As Bert says skills other than just flipping hamburgers. 

JD Miller's picture

I like what Joeb wrote:

something like this even if involved just carpentry plumbing and other basic skills would lend itself well to a Bible College setting.  

I am a bi-vocational church planter and self employed carpenter.  I earned an associates degree in business from a state university and ran my own business before going to Bible college.  The carpentry skills are in demand in this area and I started growing my business here while still on deputation.  We raised 45% of our support so I do not have to be full time at the carpentry.  I am actually hoping that our support will continue to increase, since that would provide more time for outreach.  Still God has blessed, and plenty of carpentry work has come in.  At the same time, I have been able to enhance the business end so that I can more effectively bid jobs and make a bit more per hour, thus freeing up more time for ministry.

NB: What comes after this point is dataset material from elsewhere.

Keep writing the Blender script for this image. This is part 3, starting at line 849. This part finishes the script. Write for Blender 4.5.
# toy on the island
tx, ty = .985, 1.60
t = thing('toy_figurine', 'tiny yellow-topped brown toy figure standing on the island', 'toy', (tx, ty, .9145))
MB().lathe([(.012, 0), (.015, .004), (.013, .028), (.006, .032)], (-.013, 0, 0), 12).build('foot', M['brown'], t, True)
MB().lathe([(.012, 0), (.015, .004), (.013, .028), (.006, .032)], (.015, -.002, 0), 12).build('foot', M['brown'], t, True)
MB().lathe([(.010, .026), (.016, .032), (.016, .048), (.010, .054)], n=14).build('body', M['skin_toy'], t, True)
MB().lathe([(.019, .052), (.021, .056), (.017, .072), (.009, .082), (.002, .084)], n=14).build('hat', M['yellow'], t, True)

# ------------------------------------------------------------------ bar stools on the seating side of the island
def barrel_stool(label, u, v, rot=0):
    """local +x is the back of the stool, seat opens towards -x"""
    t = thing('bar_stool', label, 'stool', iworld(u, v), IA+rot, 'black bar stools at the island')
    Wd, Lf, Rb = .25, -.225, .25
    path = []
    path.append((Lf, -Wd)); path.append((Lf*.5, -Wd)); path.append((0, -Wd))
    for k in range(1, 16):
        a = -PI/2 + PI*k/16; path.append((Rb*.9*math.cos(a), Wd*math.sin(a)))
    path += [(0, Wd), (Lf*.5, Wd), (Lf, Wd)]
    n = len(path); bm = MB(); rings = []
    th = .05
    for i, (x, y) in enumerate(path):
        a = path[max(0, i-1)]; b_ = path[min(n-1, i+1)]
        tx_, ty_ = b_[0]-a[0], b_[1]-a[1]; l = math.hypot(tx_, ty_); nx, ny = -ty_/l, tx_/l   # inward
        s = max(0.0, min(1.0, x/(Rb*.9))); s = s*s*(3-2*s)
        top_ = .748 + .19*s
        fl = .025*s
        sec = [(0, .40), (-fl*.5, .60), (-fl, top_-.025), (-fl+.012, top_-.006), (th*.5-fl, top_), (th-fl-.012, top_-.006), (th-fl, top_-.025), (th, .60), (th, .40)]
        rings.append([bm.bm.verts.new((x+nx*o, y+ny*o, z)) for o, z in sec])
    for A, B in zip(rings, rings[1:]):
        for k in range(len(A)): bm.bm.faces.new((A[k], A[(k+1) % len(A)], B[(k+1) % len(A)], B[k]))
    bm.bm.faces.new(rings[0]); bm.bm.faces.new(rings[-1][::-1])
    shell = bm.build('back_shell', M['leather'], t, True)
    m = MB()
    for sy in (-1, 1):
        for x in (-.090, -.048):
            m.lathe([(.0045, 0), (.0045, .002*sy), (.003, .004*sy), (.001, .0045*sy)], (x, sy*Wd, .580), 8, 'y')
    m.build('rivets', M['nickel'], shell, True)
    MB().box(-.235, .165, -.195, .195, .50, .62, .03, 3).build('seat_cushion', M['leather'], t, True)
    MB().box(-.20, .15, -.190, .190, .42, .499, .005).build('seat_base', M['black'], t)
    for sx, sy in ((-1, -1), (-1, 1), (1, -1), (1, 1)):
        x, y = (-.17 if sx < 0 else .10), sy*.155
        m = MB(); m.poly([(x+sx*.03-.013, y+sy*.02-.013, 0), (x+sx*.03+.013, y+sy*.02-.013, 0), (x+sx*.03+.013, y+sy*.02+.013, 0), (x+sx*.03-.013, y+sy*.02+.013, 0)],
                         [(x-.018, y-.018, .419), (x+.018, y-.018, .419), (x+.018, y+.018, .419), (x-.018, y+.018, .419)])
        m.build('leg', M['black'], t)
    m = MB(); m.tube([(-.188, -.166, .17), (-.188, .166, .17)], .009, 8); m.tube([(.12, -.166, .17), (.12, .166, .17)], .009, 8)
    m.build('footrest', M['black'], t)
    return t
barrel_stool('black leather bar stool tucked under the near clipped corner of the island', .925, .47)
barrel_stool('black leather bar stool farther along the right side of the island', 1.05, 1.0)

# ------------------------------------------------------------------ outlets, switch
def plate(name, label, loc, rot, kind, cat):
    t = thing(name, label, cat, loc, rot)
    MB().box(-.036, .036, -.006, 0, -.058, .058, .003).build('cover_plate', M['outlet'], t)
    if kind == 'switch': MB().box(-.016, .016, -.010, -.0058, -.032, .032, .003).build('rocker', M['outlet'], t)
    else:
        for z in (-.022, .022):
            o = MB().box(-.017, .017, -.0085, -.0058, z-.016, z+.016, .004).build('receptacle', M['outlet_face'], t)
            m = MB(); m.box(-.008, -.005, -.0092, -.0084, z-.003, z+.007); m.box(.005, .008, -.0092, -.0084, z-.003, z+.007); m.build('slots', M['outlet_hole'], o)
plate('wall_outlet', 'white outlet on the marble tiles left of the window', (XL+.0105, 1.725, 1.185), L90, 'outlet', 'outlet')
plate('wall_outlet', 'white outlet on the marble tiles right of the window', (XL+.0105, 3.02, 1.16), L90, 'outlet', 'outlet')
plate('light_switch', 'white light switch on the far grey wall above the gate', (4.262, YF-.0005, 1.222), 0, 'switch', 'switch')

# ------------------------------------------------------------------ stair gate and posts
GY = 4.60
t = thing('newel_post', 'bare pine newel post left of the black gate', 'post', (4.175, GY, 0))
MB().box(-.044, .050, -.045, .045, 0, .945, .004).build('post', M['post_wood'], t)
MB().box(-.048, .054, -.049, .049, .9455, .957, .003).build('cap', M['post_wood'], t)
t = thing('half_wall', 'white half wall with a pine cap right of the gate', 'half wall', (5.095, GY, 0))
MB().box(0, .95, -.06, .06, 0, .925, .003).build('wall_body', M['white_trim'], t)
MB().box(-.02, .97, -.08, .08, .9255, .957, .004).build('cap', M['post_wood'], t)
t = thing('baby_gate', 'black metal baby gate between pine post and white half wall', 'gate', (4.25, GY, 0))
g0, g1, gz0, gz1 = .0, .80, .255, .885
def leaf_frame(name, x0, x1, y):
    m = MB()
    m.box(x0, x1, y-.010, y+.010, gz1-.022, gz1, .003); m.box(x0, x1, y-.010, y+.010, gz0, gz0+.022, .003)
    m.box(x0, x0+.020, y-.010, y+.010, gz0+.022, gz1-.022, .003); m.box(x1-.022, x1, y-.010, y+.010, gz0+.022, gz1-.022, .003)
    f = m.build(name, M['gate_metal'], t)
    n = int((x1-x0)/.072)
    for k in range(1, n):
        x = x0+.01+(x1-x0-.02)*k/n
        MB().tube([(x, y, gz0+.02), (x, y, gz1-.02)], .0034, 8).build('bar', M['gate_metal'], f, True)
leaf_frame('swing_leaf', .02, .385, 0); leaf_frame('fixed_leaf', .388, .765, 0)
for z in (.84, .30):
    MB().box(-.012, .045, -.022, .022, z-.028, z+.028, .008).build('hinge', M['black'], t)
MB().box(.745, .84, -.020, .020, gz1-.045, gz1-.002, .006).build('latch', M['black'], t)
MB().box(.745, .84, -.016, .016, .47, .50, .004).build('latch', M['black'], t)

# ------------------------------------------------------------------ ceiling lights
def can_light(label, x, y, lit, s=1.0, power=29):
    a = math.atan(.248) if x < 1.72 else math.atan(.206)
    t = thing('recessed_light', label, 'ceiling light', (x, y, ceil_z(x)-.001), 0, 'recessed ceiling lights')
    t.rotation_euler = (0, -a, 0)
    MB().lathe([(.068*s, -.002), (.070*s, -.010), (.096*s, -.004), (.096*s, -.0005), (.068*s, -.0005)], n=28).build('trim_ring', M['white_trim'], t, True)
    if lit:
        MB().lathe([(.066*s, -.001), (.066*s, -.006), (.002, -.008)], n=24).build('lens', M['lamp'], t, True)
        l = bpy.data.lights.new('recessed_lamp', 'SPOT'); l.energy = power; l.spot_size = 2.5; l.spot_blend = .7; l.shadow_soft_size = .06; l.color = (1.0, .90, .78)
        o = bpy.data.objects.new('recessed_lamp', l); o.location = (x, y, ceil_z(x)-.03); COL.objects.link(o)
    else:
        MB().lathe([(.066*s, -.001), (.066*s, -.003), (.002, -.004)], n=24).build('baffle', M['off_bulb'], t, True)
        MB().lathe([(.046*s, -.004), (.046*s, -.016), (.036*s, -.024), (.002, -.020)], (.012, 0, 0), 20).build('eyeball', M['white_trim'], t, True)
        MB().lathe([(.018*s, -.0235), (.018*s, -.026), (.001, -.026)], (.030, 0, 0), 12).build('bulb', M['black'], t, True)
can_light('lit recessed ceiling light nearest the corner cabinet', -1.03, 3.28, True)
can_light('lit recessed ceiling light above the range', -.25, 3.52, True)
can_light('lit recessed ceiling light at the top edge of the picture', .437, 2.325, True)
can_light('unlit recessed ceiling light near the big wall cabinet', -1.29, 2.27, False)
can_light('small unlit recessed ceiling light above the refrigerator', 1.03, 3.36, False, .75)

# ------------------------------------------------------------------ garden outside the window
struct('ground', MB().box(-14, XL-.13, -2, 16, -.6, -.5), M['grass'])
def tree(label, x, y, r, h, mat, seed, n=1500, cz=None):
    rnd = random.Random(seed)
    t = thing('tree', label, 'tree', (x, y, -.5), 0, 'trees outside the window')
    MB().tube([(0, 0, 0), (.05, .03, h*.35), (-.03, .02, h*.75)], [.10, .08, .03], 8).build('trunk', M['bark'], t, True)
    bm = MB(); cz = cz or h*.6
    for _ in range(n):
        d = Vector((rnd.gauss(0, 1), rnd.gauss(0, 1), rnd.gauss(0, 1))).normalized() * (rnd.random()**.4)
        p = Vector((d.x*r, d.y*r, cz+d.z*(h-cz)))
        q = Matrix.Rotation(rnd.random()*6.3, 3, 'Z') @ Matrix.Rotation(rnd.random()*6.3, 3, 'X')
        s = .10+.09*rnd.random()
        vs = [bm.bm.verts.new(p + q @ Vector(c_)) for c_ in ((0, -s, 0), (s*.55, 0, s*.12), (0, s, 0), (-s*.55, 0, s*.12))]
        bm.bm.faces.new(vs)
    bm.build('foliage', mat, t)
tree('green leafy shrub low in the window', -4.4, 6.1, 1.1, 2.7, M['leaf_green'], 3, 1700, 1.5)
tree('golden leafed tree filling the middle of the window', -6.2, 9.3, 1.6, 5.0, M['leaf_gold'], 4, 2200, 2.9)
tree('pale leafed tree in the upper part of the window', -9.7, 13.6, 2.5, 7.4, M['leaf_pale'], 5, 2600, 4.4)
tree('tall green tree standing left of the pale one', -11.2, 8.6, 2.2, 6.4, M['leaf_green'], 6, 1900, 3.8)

The point I am making is that some sort of business degree is very helpful even if you are a carpenter.  By being self employed you can often make twice as much per hour as you can working for someone else.  Of course you have to have a lot of tools, but I had a lot of those already.

Still, being bi-vocational is not without its challenges.  First, there is an extra drain on time regardless.  Next, you have to be responsible with your time.  That means putting in the hours to keep customers happy without robbing hours from the church work.  This is especially important when you are self employed and are able to set your own hours.  There is also the challenge of fellow ministers who dislike the idea of bi-vocational ministry mixed with those who expect that you should do it.

I often wonder if those who are strongly opposed to bi-vocational ministry are thinking of the Walmart greeter model rather than the businessman model.  I am actually interested in hearing more comments- especially those that can help me avoid some of the pitfalls that come with bi-vocational ministry as well as helpful tips.